The AOC study, said Scales and Brackett, pegs the city’s need requirement at 0.48 FTE, based on current caseload.

“So the rationale was that we can’t afford to do more than what we need,” he said. “And the AOC analysis shows that over the last three years the needs and demands of the court have gone down significantly.”

Peters said he was hesitant “to rush into a decision without really getting our facts right to show that the statewide assessment is accurate with what we have here. It’s been my impression that the court’s practice and quality of service are excellent.”

Scales also pointed out that the change in Carruthers’ salary could lead to the termination of her contract.

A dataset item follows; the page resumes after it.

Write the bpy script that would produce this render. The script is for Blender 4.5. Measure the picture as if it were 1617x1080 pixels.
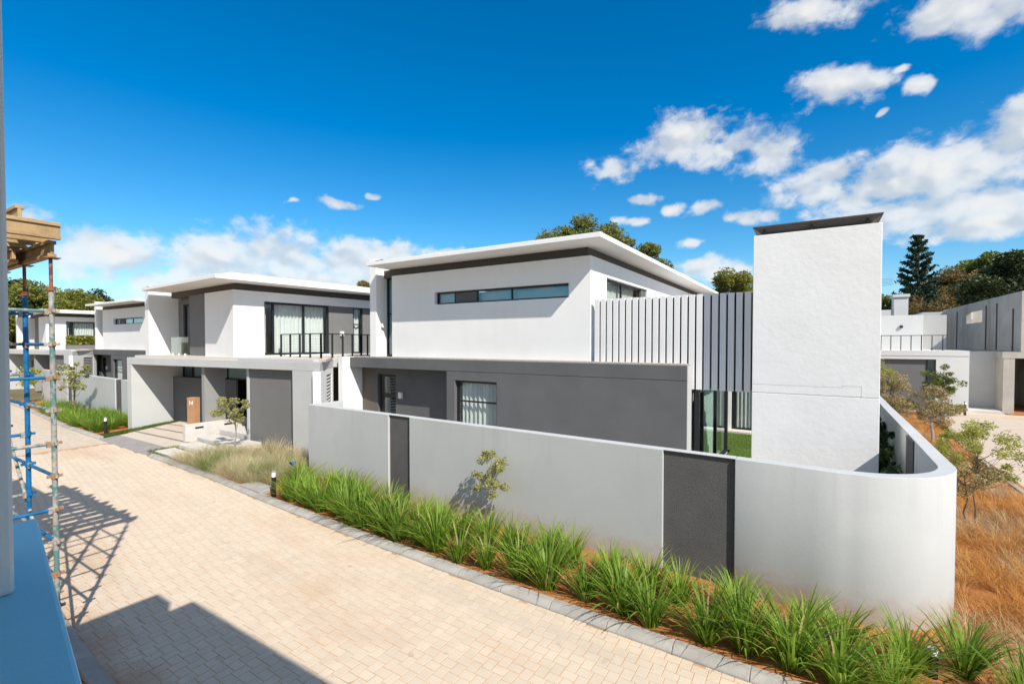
import bpy, bmesh, math, random
import numpy as np
from mathutils import Vector, Matrix

random.seed(7)
rng = np.random.default_rng(11)
R = math.radians
for o in list(bpy.data.objects):
    bpy.data.objects.remove(o)
sc = bpy.context.scene
col = sc.collection

# ------------------------------------------------------------------ camera
CAM_H = 4.0
YAW, PITCH, FOC = R(32.4), R(1.2), 752.0 / 1617.0
cam_d = bpy.data.cameras.new('camera')
cam = bpy.data.objects.new('camera', cam_d)
col.objects.link(cam)
cam.location = (0, 0, CAM_H)
cam.rotation_euler = (R(90) - PITCH, 0, YAW)
cam_d.sensor_width = 36.0
cam_d.lens = 36.0 * FOC
cam_d.shift_y = -FOC * math.tan(PITCH) * -1.0
cam_d.clip_start = 0.05
cam_d.clip_end = 9000
sc.camera = cam

# ------------------------------------------------------------------ sun, sky, exposure
SUN_EL, SUN_DIR = R(42.6), Vector((math.cos(R(-26)), math.sin(R(-26)), 0))   # horizontal direction towards the sun
to_sun = Vector((SUN_DIR.x * math.cos(SUN_EL), SUN_DIR.y * math.cos(SUN_EL), math.sin(SUN_EL)))
sun_d = bpy.data.lights.new('sun', 'SUN')
sun_d.energy = 3.9
sun_d.angle = R(0.53)
sun_d.color = (1.0, 0.945, 0.86)
sun = bpy.data.objects.new('sun', sun_d)
col.objects.link(sun)
sun.rotation_euler = (-to_sun).to_track_quat('-Z', 'Y').to_euler()
sun.location = (30, -20, 40)

sc.view_settings.view_transform = 'Standard'
sc.view_settings.look = 'None'
sc.view_settings.gamma = 1.0
sc.view_settings.use_curve_mapping = False
sc.view_settings.exposure = 0.72
sc.cycles.use_denoising = True
sc.cycles.max_bounces = 8
sc.cycles.transparent_max_bounces = 16
sc.cycles.sample_clamp_indirect = 6.0
sc.render.film_transparent = False

CLOUDS = [(-0.216, 0.372, 0.11, 0.047), (-0.142, 0.355, 0.055, 0.031), (-0.081, 0.331, 0.057, 0.039), (-0.362, 0.341, 0.046, 0.027),
 (0.027, 0.41, 0.068, 0.031), (0.083, 0.41, 0.033, 0.017), (0.115, 0.42, 0.02, 0.008), (0.13, 0.39, 0.017, 0.015), (0.09, 0.357, 0.008, 0.007),
 (0.174, 0.262, 0.123, 0.056), (0.081, 0.248, 0.109, 0.044), (0.241, 0.288, 0.069, 0.05), (0.01, 0.26, 0.074, 0.039), (0.216, 0.208, 0.08, 0.038),
 (0.098, 0.207, 0.107, 0.032), (0.217, 0.178, 0.073, 0.024), (0.028, 0.295, 0.05, 0.02), (-0.003, 0.523, 0.075, 0.023), (0.171, 0.477, 0.083, 0.034),
 (-0.051, 0.518, 0.03, 0.015), (0.238, 0.448, 0.057, 0.028), (-0.311, 0.28, 0.035, 0.009), (-0.327, 0.243, 0.025, 0.011), (-0.26, 0.259, 0.024, 0.012),
 (-0.215, 0.184, 0.037, 0.012), (-0.163, 0.136, 0.084, 0.024), (-0.198, 0.248, 0.035, 0.01), (-0.109, 0.227, 0.036, 0.01), (-1.37, 0.165, 0.07, 0.03),
 (-1.259, 0.153, 0.08, 0.036), (-1.13, 0.147, 0.12, 0.045), (-1.02, 0.163, 0.13, 0.05), (-0.919, 0.154, 0.15, 0.047), (-1.14, 0.11, 0.12, 0.03),
 (-0.823, 0.177, 0.09, 0.032), (-0.93, 0.10, 0.2, 0.03), (-0.721, 0.186, 0.039, 0.011), (-0.976, 0.119, 0.145, 0.024), (-0.912, 0.261, 0.042, 0.009), (-0.986, 0.257, 0.008, 0.007),
 (-0.844, 0.279, 0.016, 0.006)]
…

In her contract, under “appropriations,” the contract stipulates:

...“The terms of the Agreement are contingent upon sufficient appropriations being made by the City Council for the performance of this Agreement. If sufficient appropriations are not made, this Agreement shall terminate. The City’s decision as to whether sufficient appropriations are available shall be accepted by the Municipal Court Judge and shall be final.”

Scales said he could not discuss the contract, but that Interim City Manager Brenda Bauer and City Attorney Jack Johnson would be addressing the legal issue.

Carruthers said Wednesday: “I was appointed for four years and my contract cannot be modified by the city unilaterally, and that’s what it appears they are doing. And there’s good case law on that subject.”

Scales said the council’s motion regarding Carruthers’ salary has nothing to do with the possibility of the court moving to Poulsbo. (The council approved a motion Wednesday to begin negotiations with Poulsbo).

“The timing is coincidental,” he said. “We started discussing sharing a courtroom in March when the two councils got together. We’re about a month behind on schedule to make that decision, and the motion made [Tuesday] was independent of that. We need to reduce expenditures where we can.”

The FTE reduction would create an annual salary and benefit savings of about $30,000, “without negatively impacting the court’s current caseload,” Brackett said.